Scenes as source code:
——————————
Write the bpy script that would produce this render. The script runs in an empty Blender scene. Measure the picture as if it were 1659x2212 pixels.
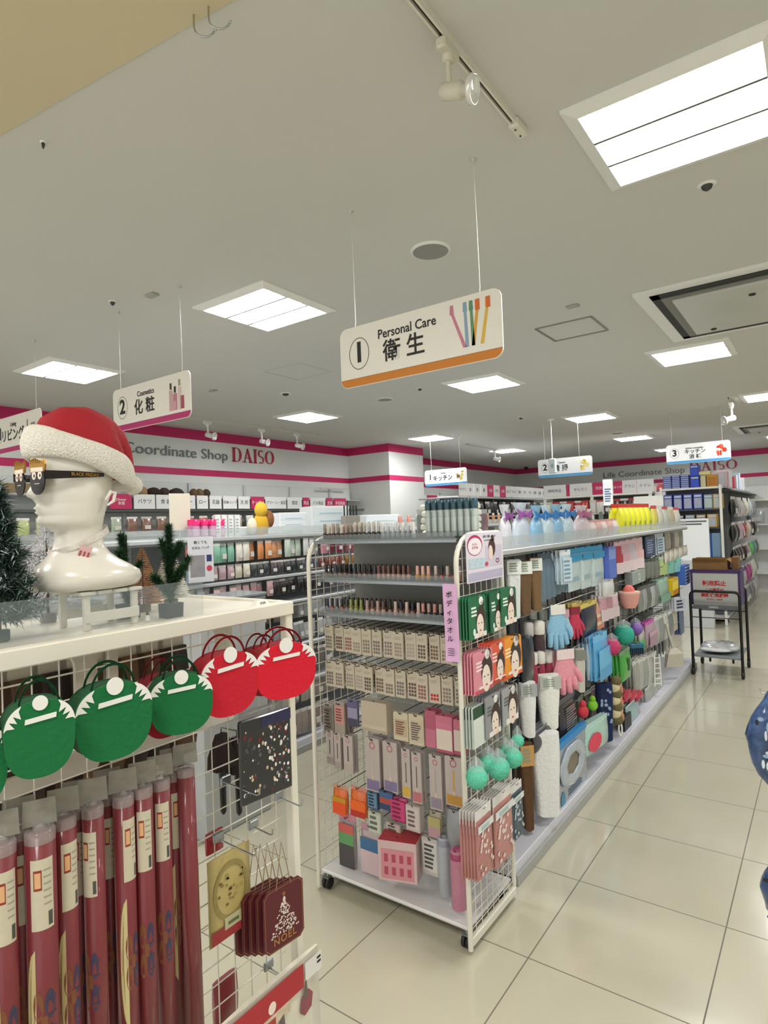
import bpy, math, random
from mathutils import Vector, Matrix
random.seed(7)
PI = math.pi
SC = bpy.context.scene
COL = SC.collection
# ---------------------------------------------------------------- camera
CAM_H = 1.69
YAW, PITCH, ROLL, FPX = 0.62757, 0.01953, -0.03619, 1316.9
_fw = Vector((-math.sin(YAW)*math.cos(PITCH), math.cos(YAW)*math.cos(PITCH), math.sin(PITCH)))
_r0 = Vector((math.cos(YAW), math.sin(YAW), 0)); _u0 = _r0.cross(_fw)
_r = math.cos(ROLL)*_r0 + math.sin(ROLL)*_u0
_u = -math.sin(ROLL)*_r0 + math.cos(ROLL)*_u0
cd = bpy.data.cameras.new('camera'); cam = bpy.data.objects.new('camera', cd); COL.objects.link(cam)
cd.sensor_fit = 'VERTICAL'; cd.sensor_height = 36.0; cd.sensor_width = 27.0; cd.lens = 36.0*FPX/2212.0
cd.clip_start = 0.05; cd.clip_end = 100
m4 = Matrix(((_r.x, _u.x, -_fw.x, 0), (_r.y, _u.y, -_fw.y, 0), (_r.z, _u.z, -_fw.z, CAM_H), (0, 0, 0, 1)))
cam.matrix_world = m4; SC.camera = cam
# ---------------------------------------------------------------- light and exposure
LAMP = 17.5           # emission of the ceiling panels
SC.view_settings.view_transform = 'Standard'; SC.view_settings.look = 'None'
SC.view_settings.exposure = 1.14; SC.view_settings.gamma = 1.0
SC.view_settings.use_curve_mapping = False
w = bpy.data.worlds.new('world'); SC.world = w; w.use_nodes = True
w.node_tree.nodes['Background'].inputs[0].default_value = (0.9, 0.9, 0.9, 1)
w.node_tree.nodes['Background'].inputs[1].default_value = .75
CEIL = 3.0
# ---------------------------------------------------------------- helpers
def on_plane(px, py, ax, val):
    """point of the room seen at a place of the photograph, on the wall/shelf plane axis=val"""
    d = _r*((px-829.5)/FPX) + _u*((1106.0-py)/FPX) + _fw
    o = Vector((0, 0, CAM_H)); t = (val-o[ax])/d[ax]
    return o + d*t
def lin(h):
    h = h.lstrip('#'); c = [int(h[i:i+2], 16)/255 for i in (0, 2, 4)]
    return tuple(x/12.92 if x <= .04045 else ((x+.055)/1.055)**2.4 for x in c)
_mc = {}
def C(h, rough=.45, metal=0.0, emit=0.0, trans=0.0, vary=.08, scale=18.0, bump=0.0, coat=0.0, alpha=1.0):
    key = (h, rough, metal, emit, trans, vary, scale, bump, coat, alpha)
    if key in _mc: return _mc[key]
    m = bpy.data.materials.new('mat_'+h.strip('#')); m.use_nodes = True
    nt = m.node_tree; b = nt.nodes['Principled BSDF']; c = lin(h)
    b.inputs['Base Color'].default_value = (*c, 1)
    b.inputs['Roughness'].default_value = rough; b.inputs['Metallic'].default_value = metal
    if coat: b.inputs['Coat Weight'].default_value = coat; b.inputs['Coat Roughness'].default_value = .08
    if trans: b.inputs['Transmission Weight'].default_value = trans; b.inputs['IOR'].default_value = 1.15
    if alpha < 1: b.inputs['Alpha'].default_value = alpha
    if emit:
        b.inputs['Emission Color'].default_value = (*c, 1); b.inputs['Emission Strength'].default_value = emit
    if (vary or bump) and not emit:
        tc = nt.nodes.new('ShaderNodeTexCoord'); n = nt.nodes.new('ShaderNodeTexNoise')
        n.inputs['Scale'].default_value = scale; n.inputs['Detail'].default_value = 3
        nt.links.new(tc.outputs['Object'], n.inputs['Vector'])
        if vary:
            mr = nt.nodes.new('ShaderNodeMapRange'); mr.inputs['To Min'].default_value = 1-vary; mr.inputs['To Max'].default_value = 1+vary
            vm = nt.nodes.new('ShaderNodeVectorMath'); vm.operation = 'SCALE'; vm.inputs[0].default_value = c
            nt.links.new(n.outputs['Fac'], mr.inputs['Value']); nt.links.new(mr.outputs[0], vm.inputs['Scale'])
            nt.links.new(vm.outputs[0], b.inputs['Base Color'])
        if bump:
            bp = nt.nodes.new('ShaderNodeBump'); bp.inputs['Strength'].default_value = bump; bp.inputs['Distance'].default_value = .01
            nt.links.new(n.outputs['Fac'], bp.inputs['Height']); nt.links.new(bp.outputs[0], b.inputs['Normal'])
    _mc[key] = m; return m
def FILM(h='#e8eef0', a=.25): return C(h, .08, vary=0, alpha=a, coat=.6)
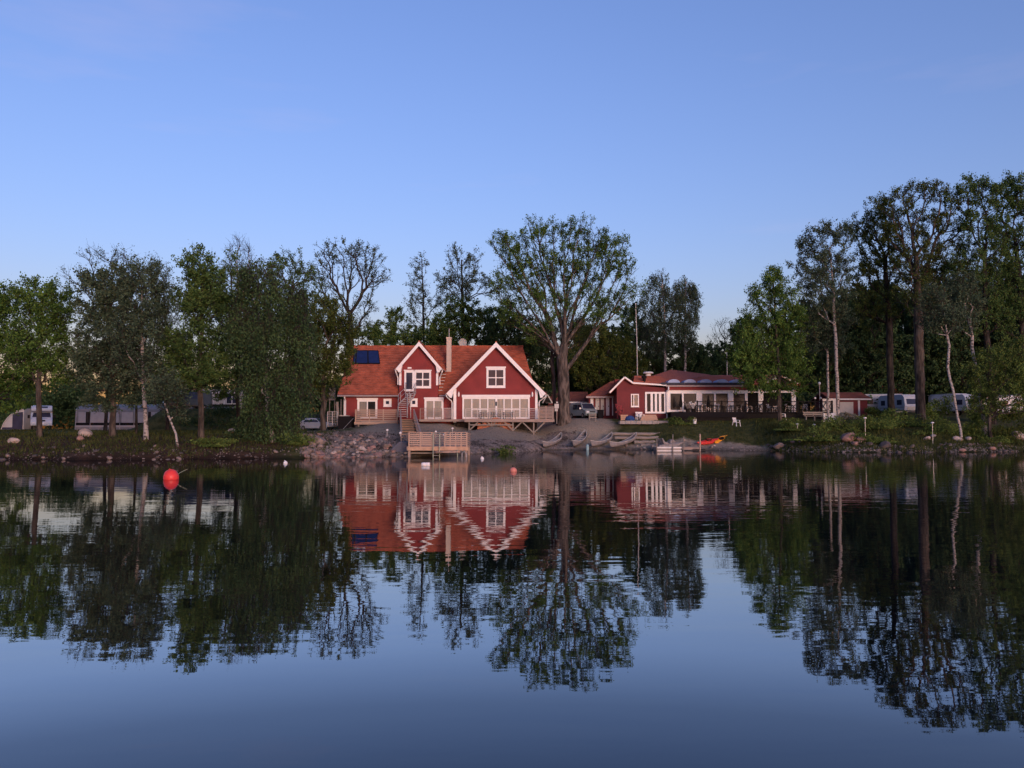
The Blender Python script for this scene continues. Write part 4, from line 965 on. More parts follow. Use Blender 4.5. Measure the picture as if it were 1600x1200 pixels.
dk = MB(); dk.box(X(295,95), X(420,95), 95, 96.8, Z(635,95), Z(632,95)); dk.build('plinth', M['barkdk'], s)
fp = thing('flagpole', 'tall white flagpole behind the restaurant roof', 'flagpole', (X(997,106), 106, 4))
MB().tube([(X(997,106),106,3.5), (X(996,106),106,Z(530,106)), (X(994.6,106),106,Z(476,106))], [.08,.06,.04], 10).build('pole', M['cream'], fp)
MB().lathe([(.02,-.1),(.08,0),(.02,.1)], (X(994.6,106),106,Z(475,106)), 10).build('finial', M['white'], fp)
# pole-mounted aerial wire hanger left of the maple
ub = thing('utility_post', 'slim pale post standing behind the terrace roof', 'post', (X(1137,110), 110, 4)); MB().tube([(X(1137,110),110,3.5),(X(1137,110),110,Z(549,110))], .05, 6).build('pole', M['steel'], ub); MB().beam((X(1131,110),110,Z(550,110)),(X(1138,110),110,Z(550,110)),.04,.04).build('arm', M['steel'], ub)
# ------------------------------------------------------------------ vehicles and camping
def wheel(root, x, y, r, wd=.2):
    t = MB(); t.lathe([(r*.55,-wd/2),(r*.9,-wd/2),(r,-wd*.3),(r,wd*.3),(r*.9,wd/2),(r*.55,wd/2)], (x,y,r), 18, 'x'); o = t.build('wheel', M['tyre'], root, local=True)
    MB().lathe([(r*.55,-wd/2-.01),(r*.5,-wd*.35),(.05,-wd*.3),(.05,wd*.3),(r*.5,wd*.35),(r*.55,wd/2+.01)], (x,y,r), 14, 'x').build('rim', M['steel'], o, local=True)
def slope_panel(root, name, mm, p0, p1, hw, t0, t1, out=.015):
    """panel lying on the body between side-profile points p0 -> p1 (y, z)"""
    a = Vector((0,)+tuple(p0)); b = Vector((0,)+tuple(p1)); d = (b-a).normalized(); n = Vector((0, -d.z, d.y)); n = n if n.y < 0 else -n
    q0, q1 = a.lerp(b, t0)+n*out, a.lerp(b, t1)+n*out; m = MB(); h0, h1 = hw if hasattr(hw,'__len__') else (hw, hw)
    top = [Vector((-h0,q0.y,q0.z)), Vector((h0,q0.y,q0.z)), Vector((h1,q1.y,q1.z)), Vector((-h1,q1.y,q1.z))]
    m.add(top+[v-n*.03 for v in top], [(0,1,2,3),(7,6,5,4),(0,4,5,1),(1,5,6,2),(2,6,7,3),(3,7,4,0)]); return m.build(name, M[mm], root, local=True)
def body_mesh(prof, hw, hwtop, zmid):
    """side profile (y,z) swept across, narrowing above zmid"""
    b = MB(); n = len(prof); f = lambda z: lerp(hw, hwtop, max(0, (z-zmid))/(max(q[1] for q in prof)-zmid))
    vs = [(-f(z), y, z) for y, z in prof] + [(f(z), y, z) for y, z in prof]
    return b.add(vs, [(i,(i+1)%n,n+(i+1)%n,n+i) for i in range(n)] + [tuple(range(n))[::-1], tuple(range(n,2*n))])
# pale grey-blue van by the oak
vx, vD = X(912,100), 100.0
van = thing('parked_van', 'grey blue high roofed van parked right of the oak', 'van', (vx, vD, ground(vx,vD)), None, R(24))
pr = [(-2.1,.30),(-2.15,.62),(-2.05,.86),(-1.35,1.06),(-.75,1.74),(-.4,1.83),(1.8,1.83),(2.05,1.6),(2.12,.9),(2.1,.30)]
body_mesh(pr, .88, .74, .95).build('body', M['van'], van, local=True, bevel=.05)
slope_panel(van, 'windscreen', 'glass', pr[3], pr[4], (.76,.68), .08, .94); slope_panel(van, 'bumper', 'vandk', pr[0], pr[1], .80, .05, .75, .06); slope_panel(van, 'grille', 'black', pr[1], pr[2], .34, .2, .8, .012)
for s_ in (-1,1):
    slope_panel(van, 'headlight', 'lamp', pr[1], pr[2], .14, .1, .95, .02).location.x = s_*.62
    q = MB(); a = s_*.875
    q.add([(a,-1.15,1.05),(a,-.05,1.05),(s_*.80,-.05,1.60),(s_*.80,-.62,1.60)], [(0,1,2,3)]); q.add([(a,.05,1.05),(a,1.1,1.05),(s_*.80,1.1,1.60),(s_*.80,.05,1.60)], [(0,1,2,3)])
    q.build('side_window', M['glass'], van, local=True)
    m_ = MB(); m_.box(s_*1.0-.12,s_*1.0+.12,-1.05,-.93,1.05,1.25); m_.build('wing_mirror', M['lamp'], van, local=True, bevel=.03)
    for y_ in (-1.35,1.35): wheel(van, s_*.80, y_, .31)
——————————
What is asked: Locate and copy each line in the data above that includes the word "Write".

Exercise output:
Write the bpy script that would produce this render. The script runs in an empty Blender scene. Measure the picture as if it were 1659x2212 pixels.
The Blender Python script for this scene continues. Write part 4, from line 965 on. More parts follow. Use Blender 4.5. Measure the picture as if it were 1600x1200 pixels.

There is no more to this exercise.